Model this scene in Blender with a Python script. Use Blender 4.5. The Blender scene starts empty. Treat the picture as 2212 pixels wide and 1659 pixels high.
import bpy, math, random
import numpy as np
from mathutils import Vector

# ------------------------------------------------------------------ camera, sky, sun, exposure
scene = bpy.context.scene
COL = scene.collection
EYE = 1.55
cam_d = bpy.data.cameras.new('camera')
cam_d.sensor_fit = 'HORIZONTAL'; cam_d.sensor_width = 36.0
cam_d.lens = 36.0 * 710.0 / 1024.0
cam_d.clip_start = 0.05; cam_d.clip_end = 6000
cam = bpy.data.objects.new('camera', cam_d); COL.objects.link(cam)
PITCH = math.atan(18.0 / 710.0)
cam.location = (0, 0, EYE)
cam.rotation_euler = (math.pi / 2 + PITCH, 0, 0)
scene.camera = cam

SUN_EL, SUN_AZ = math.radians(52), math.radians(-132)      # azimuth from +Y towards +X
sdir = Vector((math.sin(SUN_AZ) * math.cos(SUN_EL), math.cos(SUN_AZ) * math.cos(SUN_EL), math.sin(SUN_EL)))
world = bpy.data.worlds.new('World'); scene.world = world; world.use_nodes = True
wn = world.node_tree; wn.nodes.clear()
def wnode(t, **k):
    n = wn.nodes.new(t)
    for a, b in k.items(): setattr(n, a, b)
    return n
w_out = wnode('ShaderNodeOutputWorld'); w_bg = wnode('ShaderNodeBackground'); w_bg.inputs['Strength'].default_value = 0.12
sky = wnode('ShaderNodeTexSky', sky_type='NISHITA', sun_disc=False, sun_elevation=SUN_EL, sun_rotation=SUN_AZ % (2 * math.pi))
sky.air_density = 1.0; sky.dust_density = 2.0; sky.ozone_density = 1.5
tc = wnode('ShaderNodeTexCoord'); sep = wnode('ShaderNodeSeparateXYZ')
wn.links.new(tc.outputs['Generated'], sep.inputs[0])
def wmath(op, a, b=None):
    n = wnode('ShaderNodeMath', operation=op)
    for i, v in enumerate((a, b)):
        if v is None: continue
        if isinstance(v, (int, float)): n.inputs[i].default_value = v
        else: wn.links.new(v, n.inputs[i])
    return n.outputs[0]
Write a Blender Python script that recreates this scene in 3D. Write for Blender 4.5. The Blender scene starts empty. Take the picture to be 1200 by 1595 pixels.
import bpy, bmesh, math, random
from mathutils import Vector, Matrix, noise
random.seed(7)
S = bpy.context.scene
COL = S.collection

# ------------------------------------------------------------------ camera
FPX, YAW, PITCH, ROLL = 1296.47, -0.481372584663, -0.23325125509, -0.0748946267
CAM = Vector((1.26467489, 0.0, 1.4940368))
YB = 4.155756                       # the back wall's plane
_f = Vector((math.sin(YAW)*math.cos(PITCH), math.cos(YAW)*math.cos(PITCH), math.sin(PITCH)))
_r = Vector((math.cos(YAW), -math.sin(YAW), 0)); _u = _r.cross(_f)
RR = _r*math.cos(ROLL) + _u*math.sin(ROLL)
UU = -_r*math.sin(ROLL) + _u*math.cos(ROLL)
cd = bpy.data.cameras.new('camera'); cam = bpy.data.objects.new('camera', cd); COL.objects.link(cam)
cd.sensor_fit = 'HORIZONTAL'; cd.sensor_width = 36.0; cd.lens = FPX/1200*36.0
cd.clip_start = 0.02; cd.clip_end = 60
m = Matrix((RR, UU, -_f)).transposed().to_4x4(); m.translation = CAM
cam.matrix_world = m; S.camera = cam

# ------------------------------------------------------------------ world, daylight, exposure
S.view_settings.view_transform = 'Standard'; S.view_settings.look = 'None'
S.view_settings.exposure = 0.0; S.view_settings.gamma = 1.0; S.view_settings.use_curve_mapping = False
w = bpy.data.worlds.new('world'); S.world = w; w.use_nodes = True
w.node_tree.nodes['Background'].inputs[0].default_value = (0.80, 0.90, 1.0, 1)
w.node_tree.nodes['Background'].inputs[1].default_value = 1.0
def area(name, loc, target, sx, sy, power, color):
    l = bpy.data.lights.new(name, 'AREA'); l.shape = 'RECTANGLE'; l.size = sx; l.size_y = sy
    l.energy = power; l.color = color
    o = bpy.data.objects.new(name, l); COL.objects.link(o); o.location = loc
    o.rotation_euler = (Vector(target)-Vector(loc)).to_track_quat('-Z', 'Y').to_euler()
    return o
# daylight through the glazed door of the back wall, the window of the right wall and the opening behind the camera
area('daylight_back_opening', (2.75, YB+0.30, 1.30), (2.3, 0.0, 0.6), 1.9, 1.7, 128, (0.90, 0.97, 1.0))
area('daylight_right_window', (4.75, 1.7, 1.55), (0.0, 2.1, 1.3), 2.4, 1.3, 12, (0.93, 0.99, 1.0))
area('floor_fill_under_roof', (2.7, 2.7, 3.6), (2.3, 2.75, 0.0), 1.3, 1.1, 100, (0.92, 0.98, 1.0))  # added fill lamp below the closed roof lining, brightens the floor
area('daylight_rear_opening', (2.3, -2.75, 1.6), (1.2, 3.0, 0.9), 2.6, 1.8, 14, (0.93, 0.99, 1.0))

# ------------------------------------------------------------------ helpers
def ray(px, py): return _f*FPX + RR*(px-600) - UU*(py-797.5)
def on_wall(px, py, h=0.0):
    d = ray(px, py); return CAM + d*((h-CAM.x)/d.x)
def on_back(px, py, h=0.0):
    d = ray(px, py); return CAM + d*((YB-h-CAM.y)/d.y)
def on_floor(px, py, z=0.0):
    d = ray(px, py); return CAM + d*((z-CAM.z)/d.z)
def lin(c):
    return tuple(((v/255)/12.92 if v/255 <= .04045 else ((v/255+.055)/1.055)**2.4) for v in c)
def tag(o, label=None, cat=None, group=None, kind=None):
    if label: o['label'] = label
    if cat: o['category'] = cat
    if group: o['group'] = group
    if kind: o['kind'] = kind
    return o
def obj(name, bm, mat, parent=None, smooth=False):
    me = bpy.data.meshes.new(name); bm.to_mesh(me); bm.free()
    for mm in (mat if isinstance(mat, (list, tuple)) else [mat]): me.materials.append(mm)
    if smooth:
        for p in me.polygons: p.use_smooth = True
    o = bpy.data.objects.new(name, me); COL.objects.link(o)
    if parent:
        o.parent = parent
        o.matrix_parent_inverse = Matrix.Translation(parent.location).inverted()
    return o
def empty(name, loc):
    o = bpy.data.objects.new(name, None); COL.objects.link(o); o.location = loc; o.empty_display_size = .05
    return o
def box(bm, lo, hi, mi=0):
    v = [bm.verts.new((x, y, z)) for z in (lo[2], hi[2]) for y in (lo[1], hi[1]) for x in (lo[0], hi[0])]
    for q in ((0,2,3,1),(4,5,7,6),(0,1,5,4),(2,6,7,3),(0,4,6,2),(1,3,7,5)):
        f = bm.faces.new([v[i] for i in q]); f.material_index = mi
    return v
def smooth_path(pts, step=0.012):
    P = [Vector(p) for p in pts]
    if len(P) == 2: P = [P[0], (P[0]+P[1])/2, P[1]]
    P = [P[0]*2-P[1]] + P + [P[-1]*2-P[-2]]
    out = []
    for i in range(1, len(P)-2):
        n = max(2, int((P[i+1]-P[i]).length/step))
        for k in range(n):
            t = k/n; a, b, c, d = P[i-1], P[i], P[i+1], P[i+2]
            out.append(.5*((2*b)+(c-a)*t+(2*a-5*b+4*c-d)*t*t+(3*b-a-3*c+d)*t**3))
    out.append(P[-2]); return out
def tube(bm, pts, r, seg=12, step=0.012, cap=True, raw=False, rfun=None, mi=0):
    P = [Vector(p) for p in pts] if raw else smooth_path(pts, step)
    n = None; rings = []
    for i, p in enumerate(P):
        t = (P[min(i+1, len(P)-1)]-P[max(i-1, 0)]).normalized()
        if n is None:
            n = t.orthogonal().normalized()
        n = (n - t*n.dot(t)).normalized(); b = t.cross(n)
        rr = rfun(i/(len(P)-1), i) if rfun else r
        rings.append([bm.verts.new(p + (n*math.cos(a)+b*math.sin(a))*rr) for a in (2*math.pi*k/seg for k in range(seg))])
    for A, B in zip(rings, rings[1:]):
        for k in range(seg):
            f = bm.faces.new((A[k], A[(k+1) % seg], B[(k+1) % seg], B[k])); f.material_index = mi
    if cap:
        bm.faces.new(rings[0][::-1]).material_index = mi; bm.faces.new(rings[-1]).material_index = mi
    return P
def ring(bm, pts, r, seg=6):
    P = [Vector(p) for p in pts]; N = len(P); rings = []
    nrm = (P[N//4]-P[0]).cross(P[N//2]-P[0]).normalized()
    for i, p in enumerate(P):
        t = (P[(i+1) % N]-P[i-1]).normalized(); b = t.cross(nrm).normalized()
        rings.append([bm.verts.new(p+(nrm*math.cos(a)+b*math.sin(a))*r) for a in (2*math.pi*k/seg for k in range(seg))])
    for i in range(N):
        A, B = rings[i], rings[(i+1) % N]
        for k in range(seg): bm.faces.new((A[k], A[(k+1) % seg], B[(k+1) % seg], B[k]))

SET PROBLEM
Return the exact lines from the line with "Write a Blender" to the line with "cam.matrix_world = m; S.camera = cam", inclusive of both, with nothing added.

FINISHED EXERCISE
Write a Blender Python script that recreates this scene in 3D. Write for Blender 4.5. The Blender scene starts empty. Take the picture to be 1200 by 1595 pixels.
import bpy, bmesh, math, random
from mathutils import Vector, Matrix, noise
random.seed(7)
S = bpy.context.scene
COL = S.collection

# ------------------------------------------------------------------ camera
FPX, YAW, PITCH, ROLL = 1296.47, -0.481372584663, -0.23325125509, -0.0748946267
CAM = Vector((1.26467489, 0.0, 1.4940368))
YB = 4.155756                       # the back wall's plane
_f = Vector((math.sin(YAW)*math.cos(PITCH), math.cos(YAW)*math.cos(PITCH), math.sin(PITCH)))
_r = Vector((math.cos(YAW), -math.sin(YAW), 0)); _u = _r.cross(_f)
RR = _r*math.cos(ROLL) + _u*math.sin(ROLL)
UU = -_r*math.sin(ROLL) + _u*math.cos(ROLL)
cd = bpy.data.cameras.new('camera'); cam = bpy.data.objects.new('camera', cd); COL.objects.link(cam)
cd.sensor_fit = 'HORIZONTAL'; cd.sensor_width = 36.0; cd.lens = FPX/1200*36.0
cd.clip_start = 0.02; cd.clip_end = 60
m = Matrix((RR, UU, -_f)).transposed().to_4x4(); m.translation = CAM
cam.matrix_world = m; S.camera = cam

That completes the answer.